#### Written instruction:
Each line that holds the word "scene" counts once; give the total number of such lines and nothing else.

━━━━━━━━━━━━━━━━

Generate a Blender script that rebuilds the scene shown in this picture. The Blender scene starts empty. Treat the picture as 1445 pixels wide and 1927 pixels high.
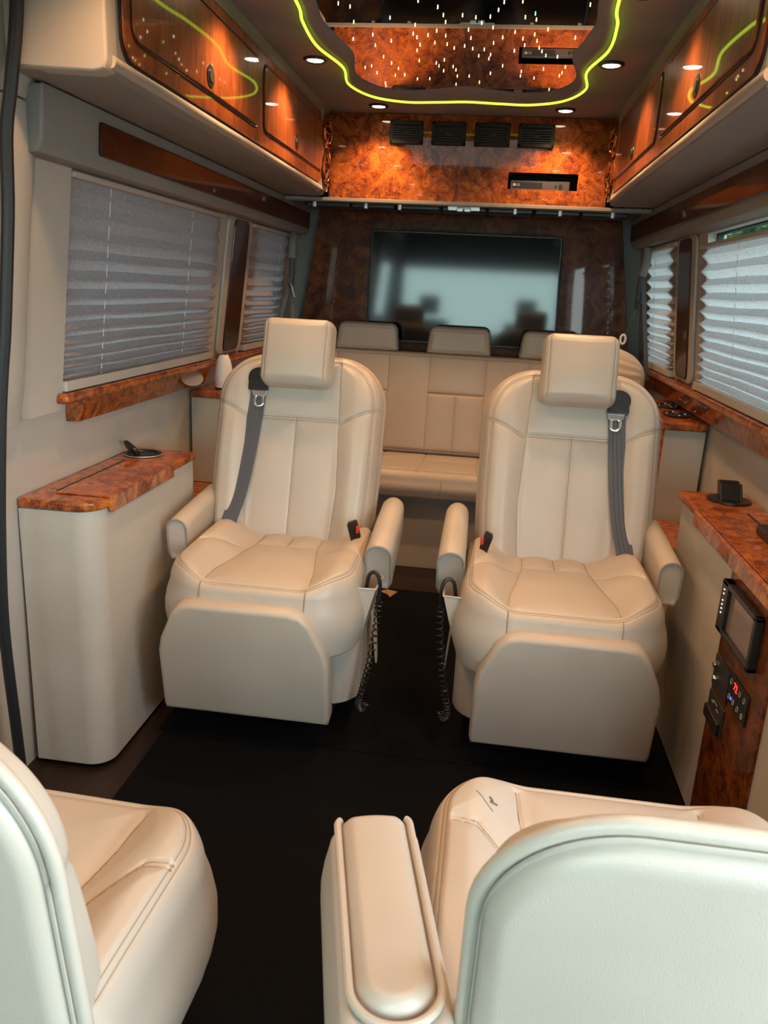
import bpy, bmesh, math, random
import numpy as np
from mathutils import Vector, Matrix
random.seed(7)
rng = np.random.default_rng(7)
SC = bpy.context.scene
COL = SC.collection
PI = math.pi

# ------------------------------------------------------------------ camera
cam_d = bpy.data.cameras.new('camera')
cam = bpy.data.objects.new('camera', cam_d)
COL.objects.link(cam)
SC.camera = cam
R_ = Vector((0.98979706, 0.13374143, 0.04914281))
U_ = Vector((-0.08354565, 0.26536684, 0.96052099))
F_ = Vector((-0.11542058, 0.95482651, -0.27383283))
mw = Matrix.Identity(4)
for i in range(3):
    mw[i][0] = R_[i]; mw[i][1] = U_[i]; mw[i][2] = -F_[i]
mw[0][3] = 0.16; mw[1][3] = 0.0; mw[2][3] = 1.27
cam.matrix_world = mw
cam_d.sensor_fit = 'HORIZONTAL'
cam_d.sensor_width = 36.0
cam_d.lens = 36.0 * 1480.0 / 1445.0
cam_d.clip_start = 0.02
cam_d.dof.use_dof = True
cam_d.dof.focus_distance = 2.3
cam_d.dof.aperture_fstop = 16.0

# ------------------------------------------------------------------ world
W = bpy.data.worlds.new('world'); SC.world = W
W.use_nodes = True
nt = W.node_tree; nt.nodes.clear()
wo = nt.nodes.new('ShaderNodeOutputWorld'); bg = nt.nodes.new('ShaderNodeBackground')
tc = nt.nodes.new('ShaderNodeTexCoord'); sep = nt.nodes.new('ShaderNodeSeparateXYZ')
rmp = nt.nodes.new('ShaderNodeValToRGB')
nt.links.new(tc.outputs['Generated'], sep.inputs[0]); nt.links.new(sep.outputs['Z'], rmp.inputs[0])
rmp.color_ramp.elements[0].position = 0.0; rmp.color_ramp.elements[0].color = (0.80, 0.93, 0.93, 1)
rmp.color_ramp.elements[1].position = 0.6; rmp.color_ramp.elements[1].color = (0.72, 0.87, 0.96, 1)
nt.links.new(rmp.outputs[0], bg.inputs[0]); bg.inputs[1].default_value = 12.2
nt.links.new(bg.outputs[0], wo.inputs[0])

def portal(loc, rot, sx, sy):
    l = bpy.data.lights.new('daylight_portal', 'AREA'); l.shape = 'RECTANGLE'; l.size = sx; l.size_y = sy
    l.cycles.is_portal = True
    o = bpy.data.objects.new('daylight_portal', l); o.location = loc; o.rotation_euler = rot; COL.objects.link(o)
portal((0, -0.97, 1.165), (math.radians(90), 0, PI), 1.72, 0.67)      # windshield
portal((0.985, 0.02, 1.00), (0, math.radians(90), 0), 1.10, 1.64)      # cab door on the right, assumed open to let daylight in

# ------------------------------------------------------------------ view
SC.view_settings.view_transform = 'Standard'
SC.view_settings.look = 'None'
SC.view_settings.gamma = 1.0
SC.view_settings.use_curve_mapping = False
SC.view_settings.exposure = 0.0
SC.cycles.max_bounces = 8
SC.cycles.diffuse_bounces = 5
SC.cycles.glossy_bounces = 4
SC.cycles.sample_clamp_indirect = 6.0
SC.cycles.caustics_reflective = False
SC.cycles.caustics_refractive = False

PUCK_W = 20.0           # watts of one ceiling downlight
WARM = (1.0, 0.56, 0.27)

# ------------------------------------------------------------------ materials
def nn(nt, t, **k):
    n = nt.nodes.new(t)
    for a, b in k.items(): setattr(n, a, b)
    return n
def base(name, col, rough=0.5, metal=0.0, coat=0.0, coat_r=0.03, spec=0.5, emit=None, es=0.0):
    m = bpy.data.materials.new(name); m.use_nodes = True
    b = m.node_tree.nodes['Principled BSDF']
    b.inputs['Base Color'].default_value = (*col, 1); b.inputs['Roughness'].default_value = rough
    b.inputs['Metallic'].default_value = metal; b.inputs['Coat Weight'].default_value = coat
    b.inputs['Coat Roughness'].default_value = coat_r; b.inputs['Specular IOR Level'].default_value = spec
    if emit: b.inputs['Emission Color'].default_value = (*emit, 1); b.inputs['Emission Strength'].default_value = es
    return m, m.node_tree, b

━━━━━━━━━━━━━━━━

#### Right answer:
2